4. Summary and discussion
  • In this paper, a percentile-based neighborhood method is proposed and used to calculate a category verification score, i.e., the CSI. The purpose of using a percentile-based instead of a fixed threshold is to reduce the impact of forecast intensity bias on the calculation of verification scores. A case of a re-intensifying tropical storm after landfall is selected for the purpose of examining radar data assimilation impact. A key feature of this tropical storm is the eye feature during its re-intensification. The forecast without radar data assimilation (experiment NoDA) fails to reach the intensity of a tropical storm, and the predicted rain band is the worst based on the side-by-side subjective comparisons with observations. With the radial velocity data assimilated (experiment VEL), the rain band structure is improved and the track error is reduced, but the experiment still fails to reproduce the eye feature. When the reflectivity data are assimilated together with the radial velocity data (experiment CTRRAD), the eye is successfully reproduced, although the size of the eye is somewhat larger. The track error of CTRRAD is the smallest among the three experiments. However, CTRRAD over-forecasts the rain intensity and size.

    To objectively demonstrate that the forecast with the rain band structure is overall the best, an object-based evaluation method within MET is employed. The object-based method calculates the geometric properties such as area, centroid, curvature, angle, and so on. The evaluation results are close to the subjective assessment. The index of total interest, which weights various properties, is used to distinguish the three forecasts. CTRRAD is found to out-perform VEL, while both of them are better than NoDA. This result is consistent with the subjective assessment.

    However, the traditional fixed threshold neighborhood fails to indicate that CTRRAD is the best because of the over-forecasting problems. Instead, for most of the settings, VEL, which has a relatively clean forecast, and is better than CTRRAD. With the percentile threshold, the neighborhood CSI score indicates that CTRRAD consistently outperforms VEL, while the latter is always better than NoDA. This result is consistent with the object-based verification as well as the subjective assessment. The percentile-based method is therefore better at handling the forecast intensity than the fixed threshold.
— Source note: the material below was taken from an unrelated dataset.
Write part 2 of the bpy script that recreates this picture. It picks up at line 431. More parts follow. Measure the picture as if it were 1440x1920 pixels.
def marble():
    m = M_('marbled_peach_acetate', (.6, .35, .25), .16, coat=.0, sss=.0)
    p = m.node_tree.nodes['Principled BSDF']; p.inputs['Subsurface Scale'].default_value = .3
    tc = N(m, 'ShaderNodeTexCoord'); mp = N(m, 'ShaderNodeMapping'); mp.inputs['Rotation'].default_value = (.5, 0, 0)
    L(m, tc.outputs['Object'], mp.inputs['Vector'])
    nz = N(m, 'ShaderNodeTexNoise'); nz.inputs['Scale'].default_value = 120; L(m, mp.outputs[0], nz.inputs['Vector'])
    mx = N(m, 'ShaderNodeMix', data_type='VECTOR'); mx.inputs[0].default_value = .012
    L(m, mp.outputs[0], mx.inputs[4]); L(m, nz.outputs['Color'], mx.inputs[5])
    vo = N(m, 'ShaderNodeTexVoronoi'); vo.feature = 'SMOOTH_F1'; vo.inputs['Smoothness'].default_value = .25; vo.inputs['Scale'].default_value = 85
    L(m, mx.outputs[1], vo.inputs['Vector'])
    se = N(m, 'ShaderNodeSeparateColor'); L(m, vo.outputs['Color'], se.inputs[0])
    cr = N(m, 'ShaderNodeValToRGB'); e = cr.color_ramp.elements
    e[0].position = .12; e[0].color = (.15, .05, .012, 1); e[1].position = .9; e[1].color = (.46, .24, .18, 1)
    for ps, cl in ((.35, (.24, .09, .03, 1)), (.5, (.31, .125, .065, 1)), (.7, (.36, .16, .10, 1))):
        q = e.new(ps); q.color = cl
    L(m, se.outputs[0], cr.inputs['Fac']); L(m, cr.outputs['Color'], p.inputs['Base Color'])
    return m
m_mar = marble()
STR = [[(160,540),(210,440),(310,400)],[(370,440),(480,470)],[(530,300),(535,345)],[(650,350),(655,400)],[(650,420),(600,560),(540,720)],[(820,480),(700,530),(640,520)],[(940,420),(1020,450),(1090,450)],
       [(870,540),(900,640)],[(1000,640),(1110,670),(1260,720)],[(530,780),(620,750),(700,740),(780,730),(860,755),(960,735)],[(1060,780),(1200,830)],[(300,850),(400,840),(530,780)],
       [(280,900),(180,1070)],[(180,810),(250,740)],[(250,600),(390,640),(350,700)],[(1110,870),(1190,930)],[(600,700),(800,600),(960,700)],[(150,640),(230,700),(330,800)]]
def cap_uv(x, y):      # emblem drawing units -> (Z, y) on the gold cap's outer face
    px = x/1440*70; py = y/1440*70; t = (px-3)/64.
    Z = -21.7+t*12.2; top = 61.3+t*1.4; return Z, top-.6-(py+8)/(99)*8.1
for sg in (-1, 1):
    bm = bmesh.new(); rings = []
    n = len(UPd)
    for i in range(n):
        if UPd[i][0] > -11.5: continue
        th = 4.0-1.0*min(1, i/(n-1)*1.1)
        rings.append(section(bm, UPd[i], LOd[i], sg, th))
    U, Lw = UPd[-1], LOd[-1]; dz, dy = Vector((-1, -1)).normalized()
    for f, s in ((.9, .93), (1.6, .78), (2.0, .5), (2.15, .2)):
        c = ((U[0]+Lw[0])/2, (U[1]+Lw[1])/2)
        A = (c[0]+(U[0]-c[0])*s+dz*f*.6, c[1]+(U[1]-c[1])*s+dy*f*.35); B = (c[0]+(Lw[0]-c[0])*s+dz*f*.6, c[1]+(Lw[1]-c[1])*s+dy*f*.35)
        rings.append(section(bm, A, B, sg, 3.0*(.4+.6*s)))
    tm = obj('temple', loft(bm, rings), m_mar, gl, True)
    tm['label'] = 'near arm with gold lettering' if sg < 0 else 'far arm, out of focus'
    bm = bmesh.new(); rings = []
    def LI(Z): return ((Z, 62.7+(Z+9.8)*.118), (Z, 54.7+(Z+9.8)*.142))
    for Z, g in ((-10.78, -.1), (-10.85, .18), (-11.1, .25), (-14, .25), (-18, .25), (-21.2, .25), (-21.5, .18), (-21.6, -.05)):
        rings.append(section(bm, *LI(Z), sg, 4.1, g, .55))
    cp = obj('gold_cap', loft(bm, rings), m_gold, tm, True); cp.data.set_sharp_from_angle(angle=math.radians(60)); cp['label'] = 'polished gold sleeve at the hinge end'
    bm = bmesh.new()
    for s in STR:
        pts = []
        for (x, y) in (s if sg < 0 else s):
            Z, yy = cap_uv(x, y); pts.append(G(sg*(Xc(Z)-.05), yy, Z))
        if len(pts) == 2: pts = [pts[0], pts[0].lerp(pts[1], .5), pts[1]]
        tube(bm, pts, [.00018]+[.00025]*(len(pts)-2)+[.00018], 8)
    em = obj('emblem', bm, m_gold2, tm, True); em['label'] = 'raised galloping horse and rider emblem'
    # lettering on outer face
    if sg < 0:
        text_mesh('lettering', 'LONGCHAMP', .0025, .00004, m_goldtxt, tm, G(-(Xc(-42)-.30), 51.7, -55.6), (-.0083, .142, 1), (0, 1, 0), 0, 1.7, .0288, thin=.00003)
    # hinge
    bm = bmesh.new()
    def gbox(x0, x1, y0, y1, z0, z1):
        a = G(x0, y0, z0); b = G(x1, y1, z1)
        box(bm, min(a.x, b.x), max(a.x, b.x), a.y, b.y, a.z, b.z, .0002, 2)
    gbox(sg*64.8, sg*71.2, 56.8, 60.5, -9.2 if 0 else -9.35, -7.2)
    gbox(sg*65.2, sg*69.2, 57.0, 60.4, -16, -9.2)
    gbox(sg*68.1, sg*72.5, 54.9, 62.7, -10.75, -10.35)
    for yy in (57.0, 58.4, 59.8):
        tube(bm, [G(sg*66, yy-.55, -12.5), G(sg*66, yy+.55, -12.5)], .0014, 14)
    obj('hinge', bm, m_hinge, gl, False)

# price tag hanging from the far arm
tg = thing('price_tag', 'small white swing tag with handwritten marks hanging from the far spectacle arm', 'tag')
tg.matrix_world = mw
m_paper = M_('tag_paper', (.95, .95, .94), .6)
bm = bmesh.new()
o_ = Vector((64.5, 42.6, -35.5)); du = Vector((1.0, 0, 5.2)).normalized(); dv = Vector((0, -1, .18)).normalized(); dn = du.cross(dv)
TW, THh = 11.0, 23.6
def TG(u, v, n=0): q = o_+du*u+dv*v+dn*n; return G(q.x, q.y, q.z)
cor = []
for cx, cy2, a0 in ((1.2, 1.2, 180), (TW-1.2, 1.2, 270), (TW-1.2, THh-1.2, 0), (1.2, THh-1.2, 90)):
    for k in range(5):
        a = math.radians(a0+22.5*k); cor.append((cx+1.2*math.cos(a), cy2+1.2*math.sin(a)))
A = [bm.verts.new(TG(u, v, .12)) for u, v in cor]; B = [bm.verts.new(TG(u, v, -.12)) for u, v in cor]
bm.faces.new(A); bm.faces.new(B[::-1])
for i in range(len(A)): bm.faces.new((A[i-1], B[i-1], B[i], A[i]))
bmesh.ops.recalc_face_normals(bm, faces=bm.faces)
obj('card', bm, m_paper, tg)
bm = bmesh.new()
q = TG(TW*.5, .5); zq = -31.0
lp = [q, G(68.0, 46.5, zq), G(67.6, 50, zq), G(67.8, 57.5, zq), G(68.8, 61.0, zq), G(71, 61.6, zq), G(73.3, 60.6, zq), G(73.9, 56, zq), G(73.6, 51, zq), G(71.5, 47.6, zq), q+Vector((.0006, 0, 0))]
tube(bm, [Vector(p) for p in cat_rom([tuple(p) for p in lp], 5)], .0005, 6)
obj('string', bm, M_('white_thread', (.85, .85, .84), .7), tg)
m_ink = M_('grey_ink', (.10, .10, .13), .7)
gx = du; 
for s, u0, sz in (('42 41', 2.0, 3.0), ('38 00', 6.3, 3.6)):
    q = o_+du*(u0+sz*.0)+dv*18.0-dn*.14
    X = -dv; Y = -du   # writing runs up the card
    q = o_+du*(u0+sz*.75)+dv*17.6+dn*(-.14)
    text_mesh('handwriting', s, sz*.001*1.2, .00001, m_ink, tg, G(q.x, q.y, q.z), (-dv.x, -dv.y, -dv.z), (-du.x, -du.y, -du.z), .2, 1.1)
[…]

    Finally, we note that the percentile threshold could also be combined with object-based methods in which the boundaries of the isolated objects are determined by a convolution threshold. As shown in Fig. 5, the use of a fixed threshold results in over-sized objects, which impacts the calculation of various properties. If the percentile threshold is used, it may match the observations much better. At this point, we leave this work for future investigation. We also point out that the results of this paper are based on a single case only. The methods should be tested in the future with more cases to obtain more robust results.